Eso es. Nosferatu, una escenita criolla transfigura la realidad inmediata bajo el prisma de la fantasía. Es Chile llevado al esperpento. La cotidianeidad con un filtro vampírico. 

“Es una película valiente, novedosa, que no se terminó nunca. Quedó como un paréntesis extrañísimo en la cinematografía de la UP. Es un registro de época también. Vale la pena mirar las calles, el entorno, las murallas, las micros”, destaca Olivares. 

Córdova va más lejos.  “Cuando vi al cura karateka me acordé de Braindead, de Peter Jackson. Me sorprendió descubrir que ya existía esa asociación en 1973. Un año después, la Hammer (productora inglesa célebre por una serie de películas de terror gótico) produjo Drácula y los siete vampiros de oro, en la que karatekas secuestran a los vampiros.  Sin proponérselo, Castellano Girón se adelantó a dos iconos del cine de terror”. 

Una larga pesadilla 

Hernán Castellano Girón solía contar que en 1959 Allen Ginsberg entró a la Facultad de Química y Farmacia de la Universidad de Chile, donde estudiaba, en busca de sicotrópicos. Caminaron por la Alameda y cruzaron algunas palabras. Se reencontraron más tarde, en 1979, en el Primer Festival Internacional de Poesía en el Lido de Ostia, en Italia, y un año después en Detroit, en la casa del célebre poeta y activista John Sinclair.   

“Estuvo con personajes gloriosos en Estados Unidos y Europa”, remarca Olivares, para quien Nosferatu, una escenita criolla es solo el apéndice de un corpus literario que incluye más de una docena de obras, desde el libro de cuentos Kraal (1965), pasando por la novela autobiográfica Calducho o las serpientes de calle Ahumada (1998) hasta Llamarada de nafta (2012) y El invernadero (2013), publicados por Editorial Cuneta. 

Hernán Castellano Girón regresó a Chile en el año 2008. Se instaló en Isla Negra, cerca de la casa de Neruda. 

“Él se asumía como un marginado”, cuenta Olivares. “Siempre se sintió como alguien que no encajaba porque no estaba dentro de los cánones.
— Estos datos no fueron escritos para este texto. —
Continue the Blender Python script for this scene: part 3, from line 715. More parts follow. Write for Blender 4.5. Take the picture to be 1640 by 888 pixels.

Tenía una sensibilidad poco frecuente para una época y para el cine. Ese fue su gran sueño y su frustración. Quedó con muchos guiones escritos. Calducho…, que es una gran novela, terminó en cajas de saldo. Él sentía que ese libro merecía mucho más, que debió haber tenido más repercusión, pero no la tuvo”. 

“Por desgracia fue la única película que hizo”, se lamenta por su parte Jaime Córdova, declarado admirador de un filme que no es fácil ubicar en la historia del cine chileno, más allá de la trayectoria que comparte con otras obras cinematográficas mutiladas por el golpe. De todas, Nosferatu, una escenita criolla es probablemente la más premonitoria. Acoge la sátira y el miedo como adelanto de la noche siniestra de 17 años que vendría. Una larga y macabra pesadilla que jamás dejará de horrorizar.